Cookies

Cookie support is available in Falcon version 0.3 or later.

Getting Cookies

Cookies can be read from a request via the cookies request attribute:

class Resource(object):
    def on_get(self, req, resp):

        cookies = req.cookies

        if 'my_cookie' in cookies:
            my_cookie_value = cookies['my_cookie']
        # ....

The cookies attribute is a regular dict object.

Tip

The cookies attribute returns a copy of the response cookie dictionary. Assign it to a variable, as shown in the above example, to improve performance when you need to look up more than one cookie.

Setting Cookies

Setting cookies on a response is done via set_cookie().

The set_cookie() method should be used instead of set_header() or append_header(). With set_header() you cannot set multiple headers with the same name (which is how multiple cookies are sent to the client). Furthermore, append_header() appends multiple values to the same header field in a way that is not compatible with the special format required by the Set-Cookie header.

Simple example:

class Resource(object):
    def on_get(self, req, resp):

        # Set the cookie 'my_cookie' to the value 'my cookie value'
        resp.set_cookie('my_cookie', 'my cookie value')

You can of course also set the domain, path and lifetime of the cookie.

class Resource(object):
    def on_get(self, req, resp):
        # Set the maximum age of the cookie to 10 minutes (600 seconds)
        # and the cookie's domain to 'example.com'
        resp.set_cookie('my_cookie', 'my cookie value',
                        max_age=600, domain='example.com')

You can also instruct the client to remove a cookie with the unset_cookie() method:

class Resource(object):
    def on_get(self, req, resp):
        resp.set_cookie('bad_cookie', ':(')

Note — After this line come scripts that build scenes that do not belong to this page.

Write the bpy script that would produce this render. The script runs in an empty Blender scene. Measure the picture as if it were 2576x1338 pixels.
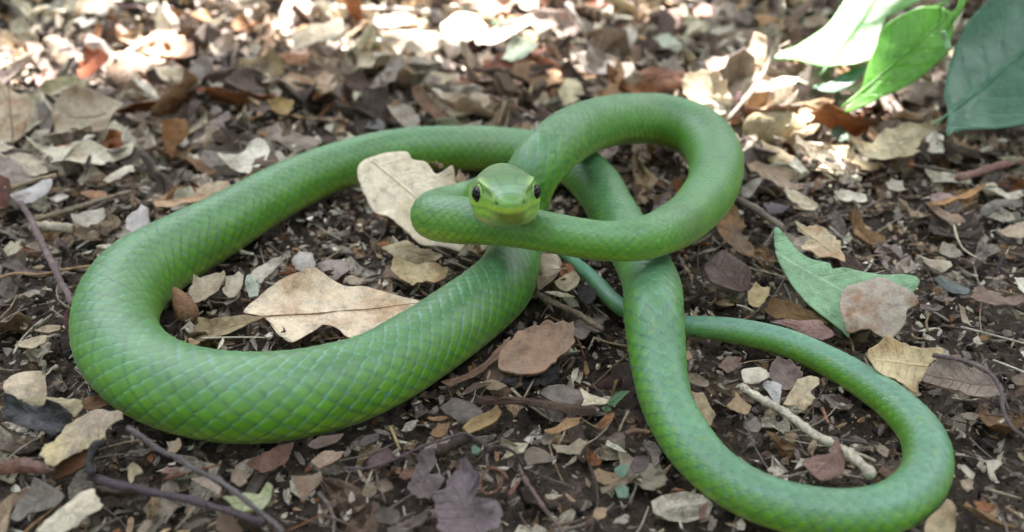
import bpy, bmesh, math, random
import numpy as np
from mathutils import Vector, Matrix

# ------------------------------------------------------------------ camera, sky, sun, exposure
CM = 0.01
CAM_H = 15.0                       # centimetres; every builder below works in centimetres
PITCH = math.radians(31.0)
FPX = 2231.0                       # focal length in pixels of a 2576 wide picture
sc = bpy.context.scene
cam = bpy.data.cameras.new('camera')
cam_o = bpy.data.objects.new('camera', cam)
sc.collection.objects.link(cam_o)
sc.camera = cam_o
cam_o.location = (0, 0, CAM_H * CM)
cam_o.rotation_euler = (math.pi / 2 - PITCH, 0, 0)
cam.sensor_width = 36.0
cam.lens = 36.0 * FPX / 2576.0
cam.clip_start = 0.005
cam.clip_end = 200.0
cam.dof.use_dof = True
cam.dof.focus_distance = 0.238
cam.dof.aperture_fstop = 11.0

SUN_EL, SUN_AZ = math.radians(58), math.radians(24)     # azimuth from +Y towards +X
SUN_DIR = Vector((math.cos(SUN_EL) * math.sin(SUN_AZ), math.cos(SUN_EL) * math.cos(SUN_AZ), math.sin(SUN_EL)))
w = bpy.data.worlds.new('World'); sc.world = w; w.use_nodes = True
nt = w.node_tree; nt.nodes.clear()
sky = nt.nodes.new('ShaderNodeTexSky'); sky.sky_type = 'NISHITA'; sky.sun_disc = False
sky.sun_elevation = SUN_EL; sky.sun_rotation = SUN_AZ
sky.air_density = 1.0; sky.dust_density = 3.0
hs = nt.nodes.new('ShaderNodeHueSaturation'); hs.inputs['Saturation'].default_value = 0.38
bg = nt.nodes.new('ShaderNodeBackground'); bg.inputs['Strength'].default_value = 0.15
wo = nt.nodes.new('ShaderNodeOutputWorld')
nt.links.new(sky.outputs[0], hs.inputs['Color']); nt.links.new(hs.outputs[0], bg.inputs['Color'])
nt.links.new(bg.outputs[0], wo.inputs[0])
sl = bpy.data.lights.new('sun', 'SUN'); sl.energy = 5.0; sl.angle = math.radians(0.5); sl.color = (1.0, 0.96, 0.93)
so = bpy.data.objects.new('sun', sl); sc.collection.objects.link(so)
so.rotation_euler = SUN_DIR.to_track_quat('Z', 'Y').to_euler(); so.location = (0.5, 1, 3)
sc.view_settings.view_transform = 'Standard'; sc.view_settings.look = 'None'
sc.view_settings.gamma = 1.0; sc.view_settings.exposure = 2.88
sc.view_settings.use_curve_mapping = False
sc.cycles.max_bounces = 6; sc.cycles.transparent_max_bounces = 4

# ------------------------------------------------------------------ helpers
rnd = random.Random(7)
rng = np.random.default_rng(7)
CP, SP = math.cos(PITCH), math.sin(PITCH)

def ray(x, y):                     # x, y in the 2576x1338 frame
    a, b = (x - 1288.0) / FPX, (669.0 - y) / FPX
    return np.array([a, CP + b * SP, -SP + b * CP])
def hit(x, y, p0, n):
    d = ray(x, y); o = np.array([0, 0, CAM_H])
    return o + d * (np.dot(np.array(p0) - o, n) / np.dot(d, n))
def at(x, y, z=0.0):
    return hit(x, y, (0, 0, z), np.array([0, 0, 1.0]))
def depth(p):
    return p[1] * CP - (p[2] - CAM_H) * SP
WIN = {'A': (0, 0), 'B': (1280, 0), 'C': (2560, 0), 'D': (0, 665), 'E': (1280, 500), 'F': (2560, 665),
       'G': (0, 1330), 'H': (1280, 1330), 'I': (2560, 1330), 'J': (1280, 1000)}
def wv(win, x, y):
    if win == 'V': return x, y
    ox, oy = WIN[win]
    return (ox + x / 2.012) / 1.4907, (oy + y / 2.012) / 1.4907
def pts(s):
    return [tuple(float(c) for c in t.split(',')) for t in s.split()]
def lin(h):
    h = h.lstrip('#'); c = np.array([int(h[i:i + 2], 16) / 255 for i in (0, 2, 4)])
    return np.where(c <= 0.04045, c / 12.92, ((c + 0.055) / 1.055) ** 2.4)

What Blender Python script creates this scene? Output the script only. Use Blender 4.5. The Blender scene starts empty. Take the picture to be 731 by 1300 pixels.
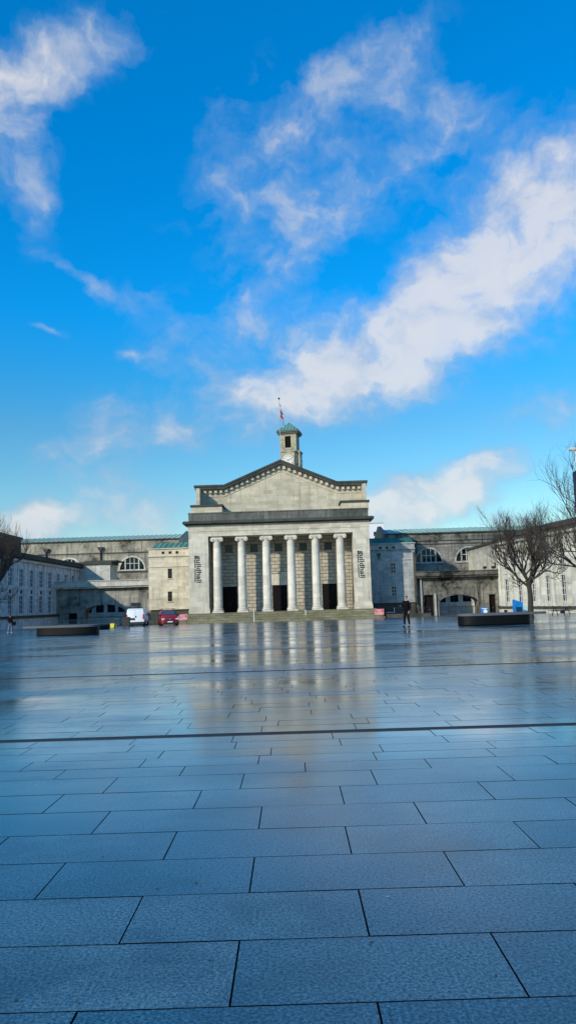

        # Clear the bad cookie
        resp.unset_cookie('bad_cookie')

The Secure Attribute

By default, Falcon sets the secure attribute for cookies. This instructs the client to never transmit the cookie in the clear over HTTP, in order to protect any sensitive data that cookie might contain. If a cookie is set, and a subsequent request is made over HTTP (rather than HTTPS), the client will not include that cookie in the request.

Warning

For this attribute to be effective, your web server or load balancer will need to enforce HTTPS when setting the cookie, as well as in all subsequent requests that require the cookie to be sent back from the client.

When running your application in a development environment, you can disable this default behavior by setting secure_cookies_by_default to False via API.resp_options. This lets you test your app locally without having to set up TLS. You can make this option configurable to easily switch between development and production environments.